Supplied material:

----------------------------------------

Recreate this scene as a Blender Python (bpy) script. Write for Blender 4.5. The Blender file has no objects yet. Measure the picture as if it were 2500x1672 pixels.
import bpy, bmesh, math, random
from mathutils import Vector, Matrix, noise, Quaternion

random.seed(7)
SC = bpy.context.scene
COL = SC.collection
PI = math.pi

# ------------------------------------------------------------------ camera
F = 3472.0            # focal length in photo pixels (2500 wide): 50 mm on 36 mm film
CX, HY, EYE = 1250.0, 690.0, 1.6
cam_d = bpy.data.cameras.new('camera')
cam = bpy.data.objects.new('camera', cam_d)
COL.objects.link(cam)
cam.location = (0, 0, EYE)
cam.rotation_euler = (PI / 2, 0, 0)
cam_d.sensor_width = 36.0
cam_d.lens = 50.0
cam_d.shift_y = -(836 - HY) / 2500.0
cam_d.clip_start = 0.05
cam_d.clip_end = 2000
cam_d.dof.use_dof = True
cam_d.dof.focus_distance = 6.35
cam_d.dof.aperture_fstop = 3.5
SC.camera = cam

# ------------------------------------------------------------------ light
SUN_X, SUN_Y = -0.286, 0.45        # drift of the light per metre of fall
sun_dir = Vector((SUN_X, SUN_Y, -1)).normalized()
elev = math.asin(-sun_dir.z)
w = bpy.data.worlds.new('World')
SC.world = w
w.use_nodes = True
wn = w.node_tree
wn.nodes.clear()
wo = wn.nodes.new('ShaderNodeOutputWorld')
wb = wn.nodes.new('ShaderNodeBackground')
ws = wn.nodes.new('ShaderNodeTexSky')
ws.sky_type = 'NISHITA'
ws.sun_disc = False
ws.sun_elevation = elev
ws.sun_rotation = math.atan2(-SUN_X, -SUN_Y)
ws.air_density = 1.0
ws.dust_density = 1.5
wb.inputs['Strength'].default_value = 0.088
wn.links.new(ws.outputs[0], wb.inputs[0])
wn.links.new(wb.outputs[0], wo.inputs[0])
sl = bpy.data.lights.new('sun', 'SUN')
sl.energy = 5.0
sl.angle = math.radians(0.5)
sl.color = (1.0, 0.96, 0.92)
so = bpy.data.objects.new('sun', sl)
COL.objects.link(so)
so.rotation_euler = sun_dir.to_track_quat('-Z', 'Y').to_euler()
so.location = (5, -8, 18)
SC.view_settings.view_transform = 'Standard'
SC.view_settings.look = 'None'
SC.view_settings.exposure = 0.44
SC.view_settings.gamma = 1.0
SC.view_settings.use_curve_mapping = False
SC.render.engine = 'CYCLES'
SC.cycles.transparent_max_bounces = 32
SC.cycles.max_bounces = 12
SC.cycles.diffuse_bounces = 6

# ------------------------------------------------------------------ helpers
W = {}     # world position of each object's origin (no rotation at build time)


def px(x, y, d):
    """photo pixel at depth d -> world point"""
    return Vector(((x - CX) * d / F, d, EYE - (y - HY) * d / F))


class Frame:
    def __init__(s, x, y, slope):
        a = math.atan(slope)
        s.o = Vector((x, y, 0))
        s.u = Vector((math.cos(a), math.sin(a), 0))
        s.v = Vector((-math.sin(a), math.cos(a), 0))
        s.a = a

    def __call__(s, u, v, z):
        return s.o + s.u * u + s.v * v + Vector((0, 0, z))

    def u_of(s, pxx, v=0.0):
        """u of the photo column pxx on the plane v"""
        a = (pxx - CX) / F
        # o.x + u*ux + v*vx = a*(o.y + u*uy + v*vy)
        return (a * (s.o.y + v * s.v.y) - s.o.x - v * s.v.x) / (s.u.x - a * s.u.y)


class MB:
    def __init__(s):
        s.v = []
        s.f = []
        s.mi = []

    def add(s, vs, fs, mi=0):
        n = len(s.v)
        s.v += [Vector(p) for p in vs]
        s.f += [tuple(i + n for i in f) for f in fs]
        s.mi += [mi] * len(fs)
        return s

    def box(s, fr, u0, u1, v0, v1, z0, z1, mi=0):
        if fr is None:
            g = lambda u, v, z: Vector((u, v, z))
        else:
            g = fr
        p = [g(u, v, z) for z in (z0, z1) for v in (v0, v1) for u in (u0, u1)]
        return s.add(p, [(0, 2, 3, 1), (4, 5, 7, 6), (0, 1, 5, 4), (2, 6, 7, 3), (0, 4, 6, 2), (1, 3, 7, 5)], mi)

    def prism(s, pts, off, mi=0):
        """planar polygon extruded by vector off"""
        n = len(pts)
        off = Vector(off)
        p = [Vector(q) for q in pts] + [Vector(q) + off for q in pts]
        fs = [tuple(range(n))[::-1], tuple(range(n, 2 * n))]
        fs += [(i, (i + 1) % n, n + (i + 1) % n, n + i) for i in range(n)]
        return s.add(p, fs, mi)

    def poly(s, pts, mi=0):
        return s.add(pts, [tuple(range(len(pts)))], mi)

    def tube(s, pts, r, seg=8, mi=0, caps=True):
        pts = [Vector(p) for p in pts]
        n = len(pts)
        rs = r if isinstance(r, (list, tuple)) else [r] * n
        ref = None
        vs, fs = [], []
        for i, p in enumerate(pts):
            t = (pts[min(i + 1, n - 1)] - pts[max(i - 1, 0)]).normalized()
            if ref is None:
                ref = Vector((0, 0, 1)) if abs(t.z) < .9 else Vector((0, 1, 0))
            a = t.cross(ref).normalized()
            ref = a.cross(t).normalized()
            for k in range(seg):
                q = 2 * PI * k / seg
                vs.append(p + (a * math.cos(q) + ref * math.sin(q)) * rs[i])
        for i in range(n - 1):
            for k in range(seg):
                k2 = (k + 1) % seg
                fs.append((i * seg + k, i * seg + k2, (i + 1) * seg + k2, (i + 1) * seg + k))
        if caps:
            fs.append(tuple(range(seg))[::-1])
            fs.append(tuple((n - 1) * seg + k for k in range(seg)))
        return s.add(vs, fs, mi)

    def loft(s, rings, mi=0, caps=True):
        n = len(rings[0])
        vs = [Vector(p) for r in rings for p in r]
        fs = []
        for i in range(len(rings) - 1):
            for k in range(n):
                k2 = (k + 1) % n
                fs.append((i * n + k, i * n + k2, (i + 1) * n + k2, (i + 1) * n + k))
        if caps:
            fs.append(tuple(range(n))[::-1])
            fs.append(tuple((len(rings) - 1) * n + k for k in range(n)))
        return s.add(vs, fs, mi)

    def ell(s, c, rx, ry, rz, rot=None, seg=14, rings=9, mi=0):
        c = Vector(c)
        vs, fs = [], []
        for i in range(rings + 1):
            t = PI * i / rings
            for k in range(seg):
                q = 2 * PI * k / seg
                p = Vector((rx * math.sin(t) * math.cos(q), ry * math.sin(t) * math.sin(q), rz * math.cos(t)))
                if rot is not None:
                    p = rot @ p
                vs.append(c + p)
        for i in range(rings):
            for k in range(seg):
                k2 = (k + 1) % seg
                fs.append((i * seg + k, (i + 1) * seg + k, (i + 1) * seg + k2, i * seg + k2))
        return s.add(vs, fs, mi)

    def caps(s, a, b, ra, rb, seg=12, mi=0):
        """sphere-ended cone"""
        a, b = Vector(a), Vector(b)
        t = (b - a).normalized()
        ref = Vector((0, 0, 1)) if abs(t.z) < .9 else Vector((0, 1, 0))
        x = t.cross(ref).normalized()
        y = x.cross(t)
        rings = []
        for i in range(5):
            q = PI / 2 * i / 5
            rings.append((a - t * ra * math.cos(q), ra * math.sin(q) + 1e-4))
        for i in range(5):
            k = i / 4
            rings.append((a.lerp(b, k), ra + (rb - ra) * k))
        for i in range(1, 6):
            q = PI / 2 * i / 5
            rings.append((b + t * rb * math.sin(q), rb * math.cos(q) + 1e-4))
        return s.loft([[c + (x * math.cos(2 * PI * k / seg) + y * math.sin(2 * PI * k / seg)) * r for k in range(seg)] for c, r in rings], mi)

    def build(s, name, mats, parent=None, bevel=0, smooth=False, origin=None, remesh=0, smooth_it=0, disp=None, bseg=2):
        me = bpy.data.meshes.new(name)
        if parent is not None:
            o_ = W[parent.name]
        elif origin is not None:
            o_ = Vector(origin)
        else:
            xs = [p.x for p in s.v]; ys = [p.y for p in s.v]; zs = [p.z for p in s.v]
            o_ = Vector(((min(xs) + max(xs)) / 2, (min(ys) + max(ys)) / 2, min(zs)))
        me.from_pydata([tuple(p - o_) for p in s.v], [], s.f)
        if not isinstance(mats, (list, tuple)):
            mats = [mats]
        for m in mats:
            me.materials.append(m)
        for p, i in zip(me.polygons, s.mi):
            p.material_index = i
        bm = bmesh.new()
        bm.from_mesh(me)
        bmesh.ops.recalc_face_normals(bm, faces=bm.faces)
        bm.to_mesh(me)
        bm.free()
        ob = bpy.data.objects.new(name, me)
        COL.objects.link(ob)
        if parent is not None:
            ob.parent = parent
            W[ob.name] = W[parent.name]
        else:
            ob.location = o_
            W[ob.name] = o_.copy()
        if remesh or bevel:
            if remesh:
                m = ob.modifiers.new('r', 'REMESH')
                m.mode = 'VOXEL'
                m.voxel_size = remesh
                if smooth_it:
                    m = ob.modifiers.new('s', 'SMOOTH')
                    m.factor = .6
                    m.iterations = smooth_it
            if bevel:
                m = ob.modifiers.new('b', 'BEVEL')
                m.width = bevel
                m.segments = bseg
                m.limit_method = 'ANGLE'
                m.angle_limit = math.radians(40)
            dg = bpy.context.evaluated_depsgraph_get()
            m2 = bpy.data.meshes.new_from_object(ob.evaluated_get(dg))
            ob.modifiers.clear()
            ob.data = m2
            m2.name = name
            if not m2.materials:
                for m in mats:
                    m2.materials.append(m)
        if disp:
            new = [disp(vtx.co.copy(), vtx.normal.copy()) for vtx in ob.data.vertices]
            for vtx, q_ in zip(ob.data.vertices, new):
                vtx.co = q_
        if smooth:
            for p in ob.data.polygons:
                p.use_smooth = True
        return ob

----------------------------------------

What the exercise asks:
Return the opening line of the data and every line after it through the line containing "from mathutils import", please, exactly as written and with nothing added.

Complete output:
Recreate this scene as a Blender Python (bpy) script. Write for Blender 4.5. The Blender file has no objects yet. Measure the picture as if it were 2500x1672 pixels.
import bpy, bmesh, math, random
from mathutils import Vector, Matrix, noise, Quaternion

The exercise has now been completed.